Cette « instance de concertation » remplira les missions de gestion des volumes jusque-là dévolues aux CDOA : modalités d'attribution des volumes libérés, mise en oeuvre des aides à la cessation (Acal) et des rachats de quotas sans terre (TSST)...

Enfin, la répartition entre les bassins d'une hausse de la référence nationale se fera selon le nombre de producteurs, la livraison moyenne, le quota total et le taux de réalisation du quota de chaque bassin. 

 

 

Minipaquet relatif au lait : renforcer le pouvoir de négociation des producteurs

Le 14 décembre 2010, la Commission européenne présentait son minipaquet relatif au lait destiné à aider la filière à s'organiser face à la libéralisation du secteur. Les mesures portaient sur les points suivants :

Contractualisation. Les Etats pourront rendre obligatoire un contrat écrit entre un producteur et sa laiterie (dérogation prévue pour les coopératives).

Pouvoir de négociation. Les producteurs pourront négocier collectivement les contrats.

Organisations de producteurs. Elles ne pourront pas regrouper plus de 3,5 % de la production globale de l'Union européenne et 33 % de la production nationale.

Interprofession (au choix de chaque Etat). Elle sera chargée de communiquer des informations « afin de permettre une meilleure connaissance de la production et du marché ».

Transparence. Les laiteries devront informer Bruxelles des volumes de lait cru livrés.

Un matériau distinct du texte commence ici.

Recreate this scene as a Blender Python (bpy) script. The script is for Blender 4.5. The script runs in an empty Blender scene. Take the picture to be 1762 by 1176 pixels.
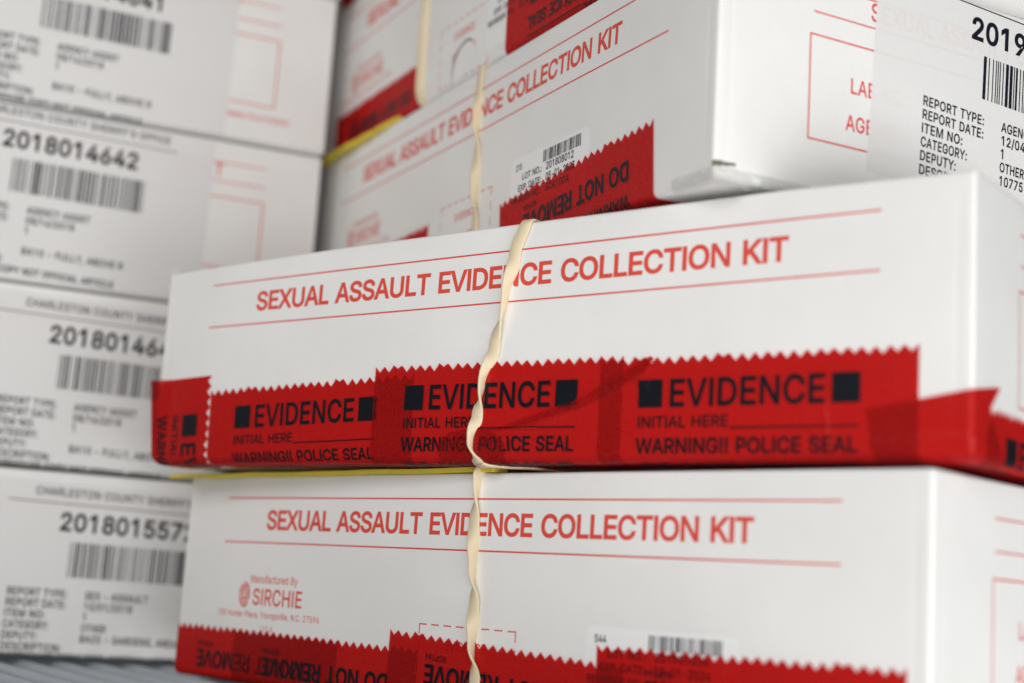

La majorité des ministres de l'Agriculture des vingt-sept Etats membres ont approuvé ces propositions, à l'exception du Royaume-Uni, des Pays-Bas, du Danemark et de la Suède, tous les quatre hostiles à toute restriction de la concurrence.

Les réactions des syndicats sont mitigées. La FNSEA et la FNPL ont souligné une « avancée fondamentale » pour renforcer le pouvoir des producteurs. Pour Via Campesina (Confédération paysanne et Modef), « confier un secteur laitier dérégulé aux laiteries, interprofessions et groupements de producteurs ne va pas résoudre la crise de la production laitière. Les producteurs ont d'abord besoin d'une politique publique européenne forte, qui régule production et marché. » La Coordination rurale et sa branche laitière, l'OPL, font part de leur « déception » face à un projet qui « élude la question essentielle de la régulation de la production ».